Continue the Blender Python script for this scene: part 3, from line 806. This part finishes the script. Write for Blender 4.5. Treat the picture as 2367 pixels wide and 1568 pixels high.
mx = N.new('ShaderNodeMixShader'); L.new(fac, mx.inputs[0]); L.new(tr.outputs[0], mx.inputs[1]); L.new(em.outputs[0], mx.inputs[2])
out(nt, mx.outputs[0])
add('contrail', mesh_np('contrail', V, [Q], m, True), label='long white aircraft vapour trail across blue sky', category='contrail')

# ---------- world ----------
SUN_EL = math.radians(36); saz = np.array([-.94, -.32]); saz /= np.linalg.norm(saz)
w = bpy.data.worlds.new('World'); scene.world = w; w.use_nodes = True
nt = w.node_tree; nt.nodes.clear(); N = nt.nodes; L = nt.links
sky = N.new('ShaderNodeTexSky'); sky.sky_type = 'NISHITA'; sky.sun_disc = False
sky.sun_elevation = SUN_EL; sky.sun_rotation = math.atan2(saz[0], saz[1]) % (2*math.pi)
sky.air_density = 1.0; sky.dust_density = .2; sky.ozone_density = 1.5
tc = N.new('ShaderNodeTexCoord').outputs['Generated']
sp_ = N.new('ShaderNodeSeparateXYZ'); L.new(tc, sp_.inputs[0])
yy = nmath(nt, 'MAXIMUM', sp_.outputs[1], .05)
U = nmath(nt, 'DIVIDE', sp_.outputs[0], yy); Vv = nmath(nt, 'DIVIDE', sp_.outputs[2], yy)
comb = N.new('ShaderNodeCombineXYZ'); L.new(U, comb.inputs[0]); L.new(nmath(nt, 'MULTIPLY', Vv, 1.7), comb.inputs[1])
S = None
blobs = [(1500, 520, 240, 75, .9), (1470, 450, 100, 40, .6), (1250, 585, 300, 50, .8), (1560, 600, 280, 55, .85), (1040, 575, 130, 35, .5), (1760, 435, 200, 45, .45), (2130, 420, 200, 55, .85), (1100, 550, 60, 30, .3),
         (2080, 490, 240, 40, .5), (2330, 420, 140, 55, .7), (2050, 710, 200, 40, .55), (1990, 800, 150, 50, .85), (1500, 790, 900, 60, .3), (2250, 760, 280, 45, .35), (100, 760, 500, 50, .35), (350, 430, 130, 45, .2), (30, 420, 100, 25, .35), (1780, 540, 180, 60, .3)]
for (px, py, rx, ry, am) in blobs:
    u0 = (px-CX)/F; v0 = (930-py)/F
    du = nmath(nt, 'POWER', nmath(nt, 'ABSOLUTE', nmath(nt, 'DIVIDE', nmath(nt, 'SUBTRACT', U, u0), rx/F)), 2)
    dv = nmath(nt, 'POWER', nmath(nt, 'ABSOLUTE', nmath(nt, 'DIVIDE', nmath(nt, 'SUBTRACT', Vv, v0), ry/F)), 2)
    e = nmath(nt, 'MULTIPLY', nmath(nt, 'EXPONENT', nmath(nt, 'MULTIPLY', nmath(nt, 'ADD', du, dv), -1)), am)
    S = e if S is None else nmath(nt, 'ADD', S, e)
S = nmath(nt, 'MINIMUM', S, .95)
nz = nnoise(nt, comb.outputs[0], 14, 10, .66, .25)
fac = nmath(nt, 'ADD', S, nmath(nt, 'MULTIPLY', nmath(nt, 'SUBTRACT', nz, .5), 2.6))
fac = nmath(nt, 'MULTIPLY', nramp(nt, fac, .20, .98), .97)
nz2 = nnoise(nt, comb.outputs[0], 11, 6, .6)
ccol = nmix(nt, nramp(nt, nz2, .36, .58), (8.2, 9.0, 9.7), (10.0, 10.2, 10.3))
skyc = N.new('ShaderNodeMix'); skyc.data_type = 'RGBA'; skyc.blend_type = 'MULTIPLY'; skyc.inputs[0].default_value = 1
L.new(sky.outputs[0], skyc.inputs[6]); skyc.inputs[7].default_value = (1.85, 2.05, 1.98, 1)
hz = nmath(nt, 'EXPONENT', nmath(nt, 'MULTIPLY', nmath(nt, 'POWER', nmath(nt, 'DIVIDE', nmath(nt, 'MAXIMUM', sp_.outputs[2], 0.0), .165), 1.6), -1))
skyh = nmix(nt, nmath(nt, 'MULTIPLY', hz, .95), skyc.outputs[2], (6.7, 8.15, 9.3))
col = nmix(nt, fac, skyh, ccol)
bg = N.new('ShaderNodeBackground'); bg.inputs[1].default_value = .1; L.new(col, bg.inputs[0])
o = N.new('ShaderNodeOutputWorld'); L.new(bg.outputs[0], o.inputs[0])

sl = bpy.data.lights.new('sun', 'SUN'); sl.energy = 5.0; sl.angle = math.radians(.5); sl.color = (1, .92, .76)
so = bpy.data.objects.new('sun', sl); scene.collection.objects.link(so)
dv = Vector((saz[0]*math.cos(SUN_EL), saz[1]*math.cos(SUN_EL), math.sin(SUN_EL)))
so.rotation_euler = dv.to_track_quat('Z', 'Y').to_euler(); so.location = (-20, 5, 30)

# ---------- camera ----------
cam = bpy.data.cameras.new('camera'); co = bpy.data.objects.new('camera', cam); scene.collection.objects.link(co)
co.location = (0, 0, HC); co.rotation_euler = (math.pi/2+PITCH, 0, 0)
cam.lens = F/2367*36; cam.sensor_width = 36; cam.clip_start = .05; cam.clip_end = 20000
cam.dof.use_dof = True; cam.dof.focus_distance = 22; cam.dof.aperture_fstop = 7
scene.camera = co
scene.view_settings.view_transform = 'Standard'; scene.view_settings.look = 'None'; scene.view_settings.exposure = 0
---*---
▶ [PROBLEM TO SOLVE]: Reproduce the whole listing word for word.

▶ [THE REPLY]:
Continue the Blender Python script for this scene: part 3, from line 806. This part finishes the script. Write for Blender 4.5. Treat the picture as 2367 pixels wide and 1568 pixels high.
mx = N.new('ShaderNodeMixShader'); L.new(fac, mx.inputs[0]); L.new(tr.outputs[0], mx.inputs[1]); L.new(em.outputs[0], mx.inputs[2])
out(nt, mx.outputs[0])
add('contrail', mesh_np('contrail', V, [Q], m, True), label='long white aircraft vapour trail across blue sky', category='contrail')

# ---------- world ----------
SUN_EL = math.radians(36); saz = np.array([-.94, -.32]); saz /= np.linalg.norm(saz)
w = bpy.data.worlds.new('World'); scene.world = w; w.use_nodes = True
nt = w.node_tree; nt.nodes.clear(); N = nt.nodes; L = nt.links
sky = N.new('ShaderNodeTexSky'); sky.sky_type = 'NISHITA'; sky.sun_disc = False
sky.sun_elevation = SUN_EL; sky.sun_rotation = math.atan2(saz[0], saz[1]) % (2*math.pi)
sky.air_density = 1.0; sky.dust_density = .2; sky.ozone_density = 1.5
tc = N.new('ShaderNodeTexCoord').outputs['Generated']
sp_ = N.new('ShaderNodeSeparateXYZ'); L.new(tc, sp_.inputs[0])
yy = nmath(nt, 'MAXIMUM', sp_.outputs[1], .05)
U = nmath(nt, 'DIVIDE', sp_.outputs[0], yy); Vv = nmath(nt, 'DIVIDE', sp_.outputs[2], yy)
comb = N.new('ShaderNodeCombineXYZ'); L.new(U, comb.inputs[0]); L.new(nmath(nt, 'MULTIPLY', Vv, 1.7), comb.inputs[1])
S = None
blobs = [(1500, 520, 240, 75, .9), (1470, 450, 100, 40, .6), (1250, 585, 300, 50, .8), (1560, 600, 280, 55, .85), (1040, 575, 130, 35, .5), (1760, 435, 200, 45, .45), (2130, 420, 200, 55, .85), (1100, 550, 60, 30, .3),
         (2080, 490, 240, 40, .5), (2330, 420, 140, 55, .7), (2050, 710, 200, 40, .55), (1990, 800, 150, 50, .85), (1500, 790, 900, 60, .3), (2250, 760, 280, 45, .35), (100, 760, 500, 50, .35), (350, 430, 130, 45, .2), (30, 420, 100, 25, .35), (1780, 540, 180, 60, .3)]
for (px, py, rx, ry, am) in blobs:
    u0 = (px-CX)/F; v0 = (930-py)/F
    du = nmath(nt, 'POWER', nmath(nt, 'ABSOLUTE', nmath(nt, 'DIVIDE', nmath(nt, 'SUBTRACT', U, u0), rx/F)), 2)
    dv = nmath(nt, 'POWER', nmath(nt, 'ABSOLUTE', nmath(nt, 'DIVIDE', nmath(nt, 'SUBTRACT', Vv, v0), ry/F)), 2)
    e = nmath(nt, 'MULTIPLY', nmath(nt, 'EXPONENT', nmath(nt, 'MULTIPLY', nmath(nt, 'ADD', du, dv), -1)), am)
    S = e if S is None else nmath(nt, 'ADD', S, e)
S = nmath(nt, 'MINIMUM', S, .95)
nz = nnoise(nt, comb.outputs[0], 14, 10, .66, .25)
fac = nmath(nt, 'ADD', S, nmath(nt, 'MULTIPLY', nmath(nt, 'SUBTRACT', nz, .5), 2.6))
fac = nmath(nt, 'MULTIPLY', nramp(nt, fac, .20, .98), .97)
nz2 = nnoise(nt, comb.outputs[0], 11, 6, .6)
ccol = nmix(nt, nramp(nt, nz2, .36, .58), (8.2, 9.0, 9.7), (10.0, 10.2, 10.3))
skyc = N.new('ShaderNodeMix'); skyc.data_type = 'RGBA'; skyc.blend_type = 'MULTIPLY'; skyc.inputs[0].default_value = 1
L.new(sky.outputs[0], skyc.inputs[6]); skyc.inputs[7].default_value = (1.85, 2.05, 1.98, 1)
hz = nmath(nt, 'EXPONENT', nmath(nt, 'MULTIPLY', nmath(nt, 'POWER', nmath(nt, 'DIVIDE', nmath(nt, 'MAXIMUM', sp_.outputs[2], 0.0), .165), 1.6), -1))
skyh = nmix(nt, nmath(nt, 'MULTIPLY', hz, .95), skyc.outputs[2], (6.7, 8.15, 9.3))
col = nmix(nt, fac, skyh, ccol)
bg = N.new('ShaderNodeBackground'); bg.inputs[1].default_value = .1; L.new(col, bg.inputs[0])
o = N.new('ShaderNodeOutputWorld'); L.new(bg.outputs[0], o.inputs[0])

sl = bpy.data.lights.new('sun', 'SUN'); sl.energy = 5.0; sl.angle = math.radians(.5); sl.color = (1, .92, .76)
so = bpy.data.objects.new('sun', sl); scene.collection.objects.link(so)
dv = Vector((saz[0]*math.cos(SUN_EL), saz[1]*math.cos(SUN_EL), math.sin(SUN_EL)))
so.rotation_euler = dv.to_track_quat('Z', 'Y').to_euler(); so.location = (-20, 5, 30)

# ---------- camera ----------
cam = bpy.data.cameras.new('camera'); co = bpy.data.objects.new('camera', cam); scene.collection.objects.link(co)
co.location = (0, 0, HC); co.rotation_euler = (math.pi/2+PITCH, 0, 0)
cam.lens = F/2367*36; cam.sensor_width = 36; cam.clip_start = .05; cam.clip_end = 20000
cam.dof.use_dof = True; cam.dof.focus_distance = 22; cam.dof.aperture_fstop = 7
scene.camera = co
scene.view_settings.view_transform = 'Standard'; scene.view_settings.look = 'None'; scene.view_settings.exposure = 0